É um tanto intrigante olhar para essa cena com os olhos da atualidade. Em meio a tantas discussões sobre o sexploitation nos dias atuais, seria - e é - muito fácil condenar essa cena. Afinal, o corpo de Sigourney Weaver é quase que totalmente exposto nessa cena - e a atriz é considerada sex symbol por alguns por causa disso - o que para mim é algo totalmente descabido em todos os níveis.
Quem alça essa cena a um exemplo de sexploitation tem lá suas razões. Primeiro que não é difícil imaginar que tenha havido certa malícia do diretor e dos produtores ao fazer a cena. Segundo que... Num contexto em que o principal antagonista do filme é o Xenomorfo, uma criatura cuja cabeça possui formato fálico, nos famigerados anos 70, quem não apostaria nessa interpretação? É bem fácil, ainda mais com os olhos da atualidade.

Mas tem uma outra interpretação possível para a cena, e essa para mim é muito mais edificante e em acordo com o contexto do filme, além de ser um desfecho genial para a própria protagonista. Ripley é uma tenente com cara de bad-ass durante o filme todo, que precisa se manter firme para suportar a perda dos companheiros um a um para o alienígena. Precisou ainda ter sangue frio para escapar do algoz, uma das criaturas mais roubadas da ficção-científica, em condições que o favoreciam: os corredores estreitos e àquela altura escuros da Nostromo eram o melhor cenário possível para o organismo adaptativo do Xenomorfo.

Assim, ver toda a fragilidade humana de Ripley no final, com seu corpo esguio e pequeno, é algo que, em vez de simplesmente reduzi-la a um pedaço de carne para o deleite masculino, adiciona uma outra camada à personagem, quando não ao filme.

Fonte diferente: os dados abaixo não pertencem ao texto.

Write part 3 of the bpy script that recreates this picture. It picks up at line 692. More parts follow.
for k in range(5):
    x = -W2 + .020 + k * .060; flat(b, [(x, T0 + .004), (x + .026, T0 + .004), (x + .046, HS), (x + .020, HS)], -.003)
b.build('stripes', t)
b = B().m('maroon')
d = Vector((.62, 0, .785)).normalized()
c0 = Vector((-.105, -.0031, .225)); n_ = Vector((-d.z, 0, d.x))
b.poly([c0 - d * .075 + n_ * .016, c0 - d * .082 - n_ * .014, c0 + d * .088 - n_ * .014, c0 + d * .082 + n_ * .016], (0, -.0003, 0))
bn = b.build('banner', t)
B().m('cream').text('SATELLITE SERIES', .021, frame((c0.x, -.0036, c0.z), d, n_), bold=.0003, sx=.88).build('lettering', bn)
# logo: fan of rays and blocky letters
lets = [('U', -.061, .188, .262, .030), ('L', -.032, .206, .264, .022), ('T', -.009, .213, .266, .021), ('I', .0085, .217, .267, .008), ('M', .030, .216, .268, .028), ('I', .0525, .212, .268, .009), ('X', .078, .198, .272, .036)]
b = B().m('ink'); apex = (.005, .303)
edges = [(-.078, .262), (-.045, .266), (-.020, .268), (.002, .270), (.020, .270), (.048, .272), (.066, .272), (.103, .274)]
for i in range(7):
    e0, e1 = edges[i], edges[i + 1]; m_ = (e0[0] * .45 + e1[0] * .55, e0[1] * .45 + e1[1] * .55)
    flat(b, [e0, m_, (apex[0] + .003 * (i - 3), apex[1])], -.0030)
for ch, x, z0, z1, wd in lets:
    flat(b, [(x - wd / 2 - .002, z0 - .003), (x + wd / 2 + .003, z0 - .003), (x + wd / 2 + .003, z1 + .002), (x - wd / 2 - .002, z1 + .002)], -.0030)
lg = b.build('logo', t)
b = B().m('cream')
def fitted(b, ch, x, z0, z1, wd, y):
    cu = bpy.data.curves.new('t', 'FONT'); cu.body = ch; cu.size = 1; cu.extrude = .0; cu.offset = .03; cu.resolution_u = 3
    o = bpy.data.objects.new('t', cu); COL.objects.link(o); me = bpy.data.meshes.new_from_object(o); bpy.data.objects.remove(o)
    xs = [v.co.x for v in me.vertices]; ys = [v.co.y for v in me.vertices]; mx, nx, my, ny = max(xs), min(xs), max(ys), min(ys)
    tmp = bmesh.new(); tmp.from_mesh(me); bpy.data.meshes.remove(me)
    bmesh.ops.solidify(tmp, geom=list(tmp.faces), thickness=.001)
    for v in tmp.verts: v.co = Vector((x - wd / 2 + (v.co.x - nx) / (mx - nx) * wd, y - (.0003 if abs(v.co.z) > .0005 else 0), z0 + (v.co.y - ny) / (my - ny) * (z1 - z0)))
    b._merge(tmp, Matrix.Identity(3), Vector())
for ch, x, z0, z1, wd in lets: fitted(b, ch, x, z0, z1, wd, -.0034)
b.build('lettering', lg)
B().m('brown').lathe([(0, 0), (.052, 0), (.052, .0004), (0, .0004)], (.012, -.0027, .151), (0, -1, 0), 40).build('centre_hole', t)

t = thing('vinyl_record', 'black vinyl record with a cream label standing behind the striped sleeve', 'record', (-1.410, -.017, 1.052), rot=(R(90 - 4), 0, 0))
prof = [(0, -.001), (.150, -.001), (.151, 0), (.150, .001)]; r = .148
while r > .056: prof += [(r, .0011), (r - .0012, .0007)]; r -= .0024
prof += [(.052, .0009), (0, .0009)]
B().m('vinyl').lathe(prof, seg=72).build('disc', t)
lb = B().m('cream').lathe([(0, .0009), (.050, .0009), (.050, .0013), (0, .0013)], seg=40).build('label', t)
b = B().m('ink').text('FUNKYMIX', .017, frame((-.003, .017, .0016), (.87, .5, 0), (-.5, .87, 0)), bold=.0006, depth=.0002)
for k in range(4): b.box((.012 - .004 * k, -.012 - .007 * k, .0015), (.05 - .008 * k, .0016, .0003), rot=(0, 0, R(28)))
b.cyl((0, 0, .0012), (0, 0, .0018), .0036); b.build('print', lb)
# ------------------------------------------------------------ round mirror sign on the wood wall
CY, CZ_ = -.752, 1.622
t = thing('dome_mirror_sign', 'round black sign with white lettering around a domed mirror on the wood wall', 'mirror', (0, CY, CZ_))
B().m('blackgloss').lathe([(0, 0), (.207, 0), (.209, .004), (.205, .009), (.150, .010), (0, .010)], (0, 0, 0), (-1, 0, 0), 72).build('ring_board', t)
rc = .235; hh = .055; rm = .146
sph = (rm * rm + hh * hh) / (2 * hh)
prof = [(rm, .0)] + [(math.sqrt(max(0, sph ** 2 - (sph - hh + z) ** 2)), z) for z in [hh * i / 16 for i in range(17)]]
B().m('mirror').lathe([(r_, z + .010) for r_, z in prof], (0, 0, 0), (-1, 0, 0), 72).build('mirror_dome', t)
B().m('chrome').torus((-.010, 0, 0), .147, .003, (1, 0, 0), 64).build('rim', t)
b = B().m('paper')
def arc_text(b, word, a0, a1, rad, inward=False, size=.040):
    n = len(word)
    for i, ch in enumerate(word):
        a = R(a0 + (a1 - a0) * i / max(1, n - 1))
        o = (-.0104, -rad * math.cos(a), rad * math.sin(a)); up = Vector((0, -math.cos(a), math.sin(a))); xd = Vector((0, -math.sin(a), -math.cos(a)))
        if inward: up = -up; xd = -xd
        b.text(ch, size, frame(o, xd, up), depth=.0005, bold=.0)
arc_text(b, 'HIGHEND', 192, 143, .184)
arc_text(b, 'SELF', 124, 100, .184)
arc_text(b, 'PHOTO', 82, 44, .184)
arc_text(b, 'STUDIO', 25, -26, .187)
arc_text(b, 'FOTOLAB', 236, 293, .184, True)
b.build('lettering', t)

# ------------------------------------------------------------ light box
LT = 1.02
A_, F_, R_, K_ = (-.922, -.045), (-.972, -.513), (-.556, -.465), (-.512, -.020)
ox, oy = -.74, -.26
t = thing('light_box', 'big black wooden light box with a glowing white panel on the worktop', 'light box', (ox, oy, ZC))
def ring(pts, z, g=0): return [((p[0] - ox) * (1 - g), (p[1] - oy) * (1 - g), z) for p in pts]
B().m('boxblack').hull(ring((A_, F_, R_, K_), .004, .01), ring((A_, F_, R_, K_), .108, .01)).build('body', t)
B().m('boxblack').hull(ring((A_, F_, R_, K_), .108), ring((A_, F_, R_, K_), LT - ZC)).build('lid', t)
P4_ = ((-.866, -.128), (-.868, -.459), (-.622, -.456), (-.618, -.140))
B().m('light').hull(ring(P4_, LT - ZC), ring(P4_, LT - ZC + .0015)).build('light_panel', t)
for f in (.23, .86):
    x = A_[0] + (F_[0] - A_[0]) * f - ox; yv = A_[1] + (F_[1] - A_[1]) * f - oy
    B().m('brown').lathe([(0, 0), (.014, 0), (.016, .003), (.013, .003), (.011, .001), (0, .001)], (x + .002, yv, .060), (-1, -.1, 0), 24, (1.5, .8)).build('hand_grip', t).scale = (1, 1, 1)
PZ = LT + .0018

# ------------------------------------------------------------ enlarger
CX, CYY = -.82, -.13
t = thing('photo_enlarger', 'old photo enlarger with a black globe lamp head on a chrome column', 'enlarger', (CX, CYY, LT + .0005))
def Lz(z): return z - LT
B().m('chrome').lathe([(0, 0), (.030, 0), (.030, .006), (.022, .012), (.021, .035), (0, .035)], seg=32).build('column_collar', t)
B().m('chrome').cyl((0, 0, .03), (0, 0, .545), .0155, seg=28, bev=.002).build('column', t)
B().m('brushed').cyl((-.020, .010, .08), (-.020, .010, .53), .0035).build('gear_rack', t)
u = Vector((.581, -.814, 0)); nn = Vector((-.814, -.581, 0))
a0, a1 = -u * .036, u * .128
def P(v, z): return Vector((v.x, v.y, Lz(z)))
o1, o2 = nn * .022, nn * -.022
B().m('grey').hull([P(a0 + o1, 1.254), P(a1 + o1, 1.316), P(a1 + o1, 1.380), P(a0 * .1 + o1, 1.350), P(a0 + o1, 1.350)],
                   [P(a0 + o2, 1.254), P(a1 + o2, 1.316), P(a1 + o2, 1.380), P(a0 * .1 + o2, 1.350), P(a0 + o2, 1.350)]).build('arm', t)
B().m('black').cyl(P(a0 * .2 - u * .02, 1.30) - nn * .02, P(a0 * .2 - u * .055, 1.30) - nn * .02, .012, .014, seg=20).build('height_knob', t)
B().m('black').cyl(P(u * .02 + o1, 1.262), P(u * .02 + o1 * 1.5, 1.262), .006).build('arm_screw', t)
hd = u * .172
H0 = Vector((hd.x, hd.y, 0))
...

Lembramos de toda a sua trajetória, de como ela evoluiu e como acabou sendo a única sobrevivente, mesmo havendo na tripulação membros mais fortes e experientes que ela.

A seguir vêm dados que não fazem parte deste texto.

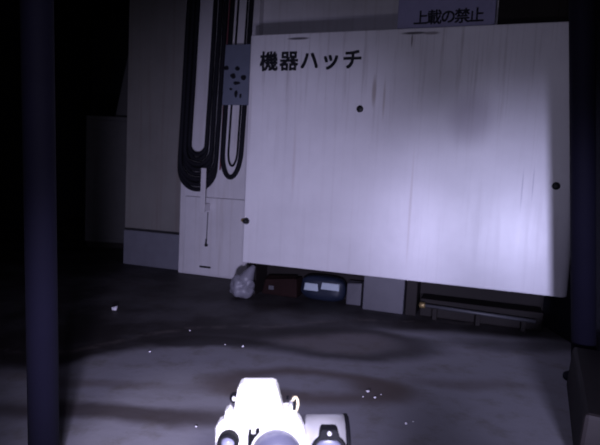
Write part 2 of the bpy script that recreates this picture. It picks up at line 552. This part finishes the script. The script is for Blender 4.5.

Para navegantes de primeira viagem - especialmente os acostumados com a discussão sobre a sexualização da mulher, o final de "Alien" pode parecer controverso no que concerne a aparência de sexploitation nesta cena. Mas é fácil perceber tal cena apenas tomou parte do engrandecimento da personagem de Sigourney Weaver, que se tornou algo muito maior do que o suposto sexploitation e ganhou relevância na ficção-científica do cinema, que se mantém até hoje.

"Aliens - O Resgate" está aí para não me deixar mentir.